Ist es sinnvoll, neue Wasserkraftwerke zu errichten?
Von solchen Szenarien lässt sich Hermann Steinmaßl, Vorstand der Vereinigung der Wasserkraftwerke in Bayern e.V., nicht beeindrucken. Er sieht die Auswirkungen der Klimakrise erst einmal positiv. Wenn im Winter mehr Niederschlag als Regen statt als Schnee falle, könnte kontinuierlicher Strom produziert werden - eine gute Ergänzung zum Solarstrom, der im Winter in Bayern wenig Ertrag bringt, so Steinmaßl.

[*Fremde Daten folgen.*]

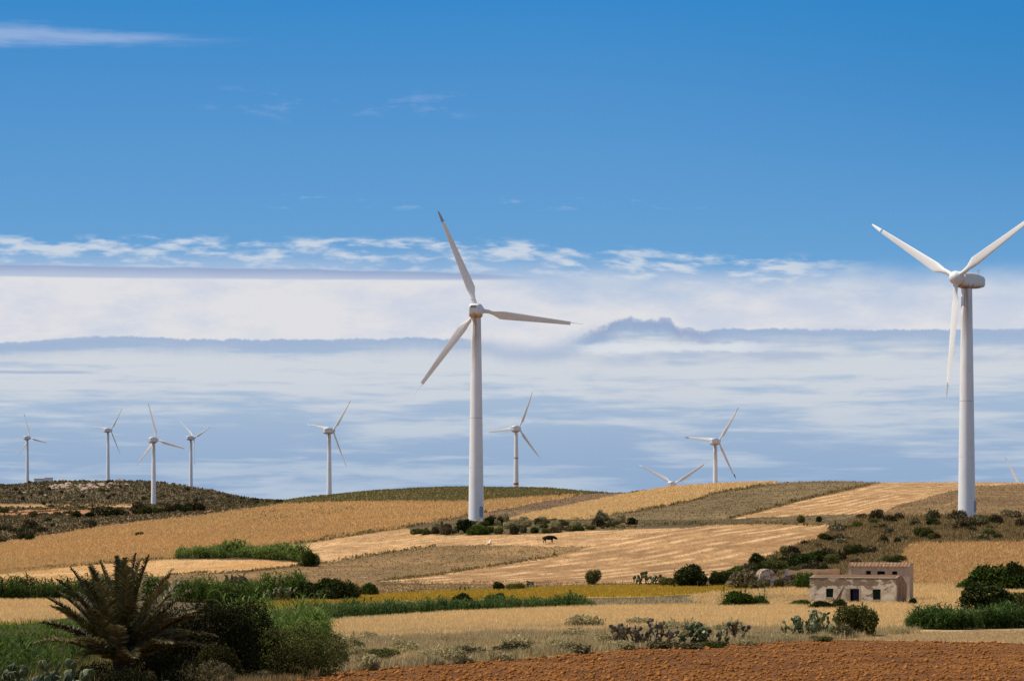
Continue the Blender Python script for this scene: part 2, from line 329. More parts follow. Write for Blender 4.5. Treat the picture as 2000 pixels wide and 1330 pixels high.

Aber in Bayern sind auch neue Kraftwerke an Flüssen in Planung. Ein umstrittenes Großprojekt betrifft die Salzach bei Tittmoning. Steinmaßl spricht sich dafür aus, dass es gebaut wird. Dass bei weiter fortschreitendem Klimawandel die Stromerträge bis zu 20 Prozent geringer ausfallen könnten, lassen bei ihm trotzdem keine Zweifel aufkommen. "Der österreichische Kraftwerksbetreiber ist sehr erfahren und die haben das sicher durchgerechnet", sagt Steinmaßl.
Wasserkraft: Auswirkungen auf die Natur
Aber strittig in Sachen Wasserkraft sind nicht nur Einbußen wegen des Klimawandels, sondern auch der Eingriff in die Natur. Je stärker ein Fluss verbaut ist, desto schwerer sei es für Fische, bei steigenden Wassertemperaturen in kühlere Regionen zu wandern, so WWF-Fließgewässerreferent Van Treeck.
Auch Matthias Settele vom Umweltzentrum der Uni Augsburg sieht Probleme mit steigenden Temperaturen. So sei der Lech einer der stärksten verbauten Flüsse in Bayern und gleiche einer Seenkette. "Wenn das aufgestaute Wasser steht, scheint die Sonne drauf und es erhitzt sich stärker, als wenn es dahinrauschen würde", so Settele.
Ökologie und Wasserkraft vereinen?
Der Klimawandel verstärke das Problem noch. "Für viele Lebewesen ist das dann tatsächlich eine sehr große Herausforderung - bei Fischen zum Beispiel. Wenn gerade kälteliebende Arten zu wenig Sauerstoff bekommen, steigt einfach der Stress", sagt Settele.
Befürworter von Wasserkraft wie Steinmaßl sehen mit neuen Kraftwerken sogar Chancen für die Natur. So könnten etwa 40 Millionen Euro in ökologische Maßnahmen investiert werden, sollte an der Salzach bei Tittmoning tatsächlich ein neues Wasserkraftwerk gebaut werden, argumentiert er.
Was bringt der Ausbau der Wasserkraft?
Wasserkraft spiele in Deutschland zwar eine bedeutende Rolle, so Van Treeck. Aber die Potenziale seien weitgehend ausgeschöpft. Der Eingriff mit einem neu gebauten Kraftwerk an der Salzach müsse auch in Relation zur erzielbaren Energieausbeute gesehen werden, sagt Stefan Ossyssek vom Bund Naturschutz: "Es ist aus unserer Sicht nicht sinnvoll, ein neues Kraftwerk an der Salzach zu bauen, weil der Energieertrag wirklich nicht entscheidend für die Energiewende ist." In Bayern sei das nominell so viel, wie zwei bis drei Windräder erzeugen könnten.